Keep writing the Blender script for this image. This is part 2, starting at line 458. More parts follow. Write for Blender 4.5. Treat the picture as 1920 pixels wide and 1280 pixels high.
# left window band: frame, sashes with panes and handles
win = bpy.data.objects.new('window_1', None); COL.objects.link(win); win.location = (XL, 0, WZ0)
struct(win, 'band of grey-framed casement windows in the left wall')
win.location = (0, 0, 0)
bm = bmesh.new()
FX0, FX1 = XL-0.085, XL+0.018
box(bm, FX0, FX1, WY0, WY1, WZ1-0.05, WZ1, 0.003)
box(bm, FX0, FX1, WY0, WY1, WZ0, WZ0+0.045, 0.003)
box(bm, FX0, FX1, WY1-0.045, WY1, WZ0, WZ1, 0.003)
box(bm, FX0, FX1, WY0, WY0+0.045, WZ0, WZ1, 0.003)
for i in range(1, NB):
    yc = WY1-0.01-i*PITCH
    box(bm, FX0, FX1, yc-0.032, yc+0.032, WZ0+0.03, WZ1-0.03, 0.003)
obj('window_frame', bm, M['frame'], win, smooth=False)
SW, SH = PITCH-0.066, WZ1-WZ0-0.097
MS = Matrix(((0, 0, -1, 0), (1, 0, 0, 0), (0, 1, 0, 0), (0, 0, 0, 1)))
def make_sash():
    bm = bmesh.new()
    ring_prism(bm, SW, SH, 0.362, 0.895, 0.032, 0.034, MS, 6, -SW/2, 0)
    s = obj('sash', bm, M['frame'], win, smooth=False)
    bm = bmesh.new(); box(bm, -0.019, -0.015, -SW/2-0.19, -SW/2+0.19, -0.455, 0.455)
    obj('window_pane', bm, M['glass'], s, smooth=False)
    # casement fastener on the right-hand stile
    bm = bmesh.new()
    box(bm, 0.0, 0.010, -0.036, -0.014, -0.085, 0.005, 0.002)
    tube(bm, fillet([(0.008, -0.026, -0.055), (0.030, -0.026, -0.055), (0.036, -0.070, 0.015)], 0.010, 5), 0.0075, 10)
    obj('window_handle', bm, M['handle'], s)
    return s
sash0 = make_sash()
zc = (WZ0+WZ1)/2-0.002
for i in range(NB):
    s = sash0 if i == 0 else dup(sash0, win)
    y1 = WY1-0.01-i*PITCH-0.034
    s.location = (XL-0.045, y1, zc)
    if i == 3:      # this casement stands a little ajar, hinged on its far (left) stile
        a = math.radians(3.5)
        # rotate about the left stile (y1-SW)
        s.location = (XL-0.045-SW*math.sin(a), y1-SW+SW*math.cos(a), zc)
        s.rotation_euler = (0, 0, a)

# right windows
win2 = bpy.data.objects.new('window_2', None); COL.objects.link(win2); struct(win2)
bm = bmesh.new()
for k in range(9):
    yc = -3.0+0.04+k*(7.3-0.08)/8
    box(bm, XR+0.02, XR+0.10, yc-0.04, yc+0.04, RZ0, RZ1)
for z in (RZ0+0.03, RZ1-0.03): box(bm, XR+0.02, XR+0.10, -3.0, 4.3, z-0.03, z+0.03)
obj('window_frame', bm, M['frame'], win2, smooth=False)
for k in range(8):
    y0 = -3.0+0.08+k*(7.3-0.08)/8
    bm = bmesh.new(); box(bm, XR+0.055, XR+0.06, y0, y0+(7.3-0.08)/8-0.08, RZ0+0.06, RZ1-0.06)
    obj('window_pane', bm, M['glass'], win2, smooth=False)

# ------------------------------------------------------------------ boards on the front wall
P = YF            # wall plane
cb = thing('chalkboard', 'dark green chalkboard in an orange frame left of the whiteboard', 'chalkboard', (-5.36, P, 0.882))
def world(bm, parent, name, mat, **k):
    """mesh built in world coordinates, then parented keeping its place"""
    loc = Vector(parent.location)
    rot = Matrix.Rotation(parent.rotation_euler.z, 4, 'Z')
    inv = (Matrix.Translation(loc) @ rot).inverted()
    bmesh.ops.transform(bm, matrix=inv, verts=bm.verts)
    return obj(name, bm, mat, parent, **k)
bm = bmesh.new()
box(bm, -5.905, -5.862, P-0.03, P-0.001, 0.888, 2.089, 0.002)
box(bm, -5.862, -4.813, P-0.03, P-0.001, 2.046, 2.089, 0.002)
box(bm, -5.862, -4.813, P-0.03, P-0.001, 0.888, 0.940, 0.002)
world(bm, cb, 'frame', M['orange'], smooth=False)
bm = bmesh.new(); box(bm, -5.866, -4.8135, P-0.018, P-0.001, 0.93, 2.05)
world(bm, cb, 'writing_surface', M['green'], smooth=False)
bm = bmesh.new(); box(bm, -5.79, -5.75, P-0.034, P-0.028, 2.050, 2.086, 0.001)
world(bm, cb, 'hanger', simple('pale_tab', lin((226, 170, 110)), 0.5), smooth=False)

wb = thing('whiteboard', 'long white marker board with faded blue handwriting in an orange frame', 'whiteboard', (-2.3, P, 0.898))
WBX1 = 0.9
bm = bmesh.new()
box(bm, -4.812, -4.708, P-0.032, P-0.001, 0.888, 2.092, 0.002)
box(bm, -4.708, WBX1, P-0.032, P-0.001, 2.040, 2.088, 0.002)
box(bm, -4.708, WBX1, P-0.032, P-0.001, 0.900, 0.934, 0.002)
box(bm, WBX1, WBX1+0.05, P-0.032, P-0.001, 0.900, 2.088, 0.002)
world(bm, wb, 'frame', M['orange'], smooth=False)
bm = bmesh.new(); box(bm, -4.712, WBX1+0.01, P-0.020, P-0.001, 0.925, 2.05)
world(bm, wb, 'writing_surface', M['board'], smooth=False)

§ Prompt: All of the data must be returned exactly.

§ Answer:
Keep writing the Blender script for this image. This is part 2, starting at line 458. More parts follow. Write for Blender 4.5. Treat the picture as 1920 pixels wide and 1280 pixels high.
# left window band: frame, sashes with panes and handles
win = bpy.data.objects.new('window_1', None); COL.objects.link(win); win.location = (XL, 0, WZ0)
struct(win, 'band of grey-framed casement windows in the left wall')
win.location = (0, 0, 0)
bm = bmesh.new()
FX0, FX1 = XL-0.085, XL+0.018
box(bm, FX0, FX1, WY0, WY1, WZ1-0.05, WZ1, 0.003)
box(bm, FX0, FX1, WY0, WY1, WZ0, WZ0+0.045, 0.003)
box(bm, FX0, FX1, WY1-0.045, WY1, WZ0, WZ1, 0.003)
box(bm, FX0, FX1, WY0, WY0+0.045, WZ0, WZ1, 0.003)
for i in range(1, NB):
    yc = WY1-0.01-i*PITCH
    box(bm, FX0, FX1, yc-0.032, yc+0.032, WZ0+0.03, WZ1-0.03, 0.003)
obj('window_frame', bm, M['frame'], win, smooth=False)
SW, SH = PITCH-0.066, WZ1-WZ0-0.097
MS = Matrix(((0, 0, -1, 0), (1, 0, 0, 0), (0, 1, 0, 0), (0, 0, 0, 1)))
def make_sash():
    bm = bmesh.new()
    ring_prism(bm, SW, SH, 0.362, 0.895, 0.032, 0.034, MS, 6, -SW/2, 0)
    s = obj('sash', bm, M['frame'], win, smooth=False)
    bm = bmesh.new(); box(bm, -0.019, -0.015, -SW/2-0.19, -SW/2+0.19, -0.455, 0.455)
    obj('window_pane', bm, M['glass'], s, smooth=False)
    # casement fastener on the right-hand stile
    bm = bmesh.new()
    box(bm, 0.0, 0.010, -0.036, -0.014, -0.085, 0.005, 0.002)
    tube(bm, fillet([(0.008, -0.026, -0.055), (0.030, -0.026, -0.055), (0.036, -0.070, 0.015)], 0.010, 5), 0.0075, 10)
    obj('window_handle', bm, M['handle'], s)
    return s
sash0 = make_sash()
zc = (WZ0+WZ1)/2-0.002
for i in range(NB):
    s = sash0 if i == 0 else dup(sash0, win)
    y1 = WY1-0.01-i*PITCH-0.034
    s.location = (XL-0.045, y1, zc)
    if i == 3:      # this casement stands a little ajar, hinged on its far (left) stile
        a = math.radians(3.5)
        # rotate about the left stile (y1-SW)
        s.location = (XL-0.045-SW*math.sin(a), y1-SW+SW*math.cos(a), zc)
        s.rotation_euler = (0, 0, a)

# right windows
win2 = bpy.data.objects.new('window_2', None); COL.objects.link(win2); struct(win2)
bm = bmesh.new()
for k in range(9):
    yc = -3.0+0.04+k*(7.3-0.08)/8
    box(bm, XR+0.02, XR+0.10, yc-0.04, yc+0.04, RZ0, RZ1)
for z in (RZ0+0.03, RZ1-0.03): box(bm, XR+0.02, XR+0.10, -3.0, 4.3, z-0.03, z+0.03)
obj('window_frame', bm, M['frame'], win2, smooth=False)
for k in range(8):
    y0 = -3.0+0.08+k*(7.3-0.08)/8
    bm = bmesh.new(); box(bm, XR+0.055, XR+0.06, y0, y0+(7.3-0.08)/8-0.08, RZ0+0.06, RZ1-0.06)
    obj('window_pane', bm, M['glass'], win2, smooth=False)

# ------------------------------------------------------------------ boards on the front wall
P = YF            # wall plane
cb = thing('chalkboard', 'dark green chalkboard in an orange frame left of the whiteboard', 'chalkboard', (-5.36, P, 0.882))
def world(bm, parent, name, mat, **k):
    """mesh built in world coordinates, then parented keeping its place"""
    loc = Vector(parent.location)
    rot = Matrix.Rotation(parent.rotation_euler.z, 4, 'Z')
    inv = (Matrix.Translation(loc) @ rot).inverted()
    bmesh.ops.transform(bm, matrix=inv, verts=bm.verts)
    return obj(name, bm, mat, parent, **k)
bm = bmesh.new()
box(bm, -5.905, -5.862, P-0.03, P-0.001, 0.888, 2.089, 0.002)
box(bm, -5.862, -4.813, P-0.03, P-0.001, 2.046, 2.089, 0.002)
box(bm, -5.862, -4.813, P-0.03, P-0.001, 0.888, 0.940, 0.002)
world(bm, cb, 'frame', M['orange'], smooth=False)
bm = bmesh.new(); box(bm, -5.866, -4.8135, P-0.018, P-0.001, 0.93, 2.05)
world(bm, cb, 'writing_surface', M['green'], smooth=False)
bm = bmesh.new(); box(bm, -5.79, -5.75, P-0.034, P-0.028, 2.050, 2.086, 0.001)
world(bm, cb, 'hanger', simple('pale_tab', lin((226, 170, 110)), 0.5), smooth=False)

wb = thing('whiteboard', 'long white marker board with faded blue handwriting in an orange frame', 'whiteboard', (-2.3, P, 0.898))
WBX1 = 0.9
bm = bmesh.new()
box(bm, -4.812, -4.708, P-0.032, P-0.001, 0.888, 2.092, 0.002)
box(bm, -4.708, WBX1, P-0.032, P-0.001, 2.040, 2.088, 0.002)
box(bm, -4.708, WBX1, P-0.032, P-0.001, 0.900, 0.934, 0.002)
box(bm, WBX1, WBX1+0.05, P-0.032, P-0.001, 0.900, 2.088, 0.002)
world(bm, wb, 'frame', M['orange'], smooth=False)
bm = bmesh.new(); box(bm, -4.712, WBX1+0.01, P-0.020, P-0.001, 0.925, 2.05)
world(bm, wb, 'writing_surface', M['board'], smooth=False)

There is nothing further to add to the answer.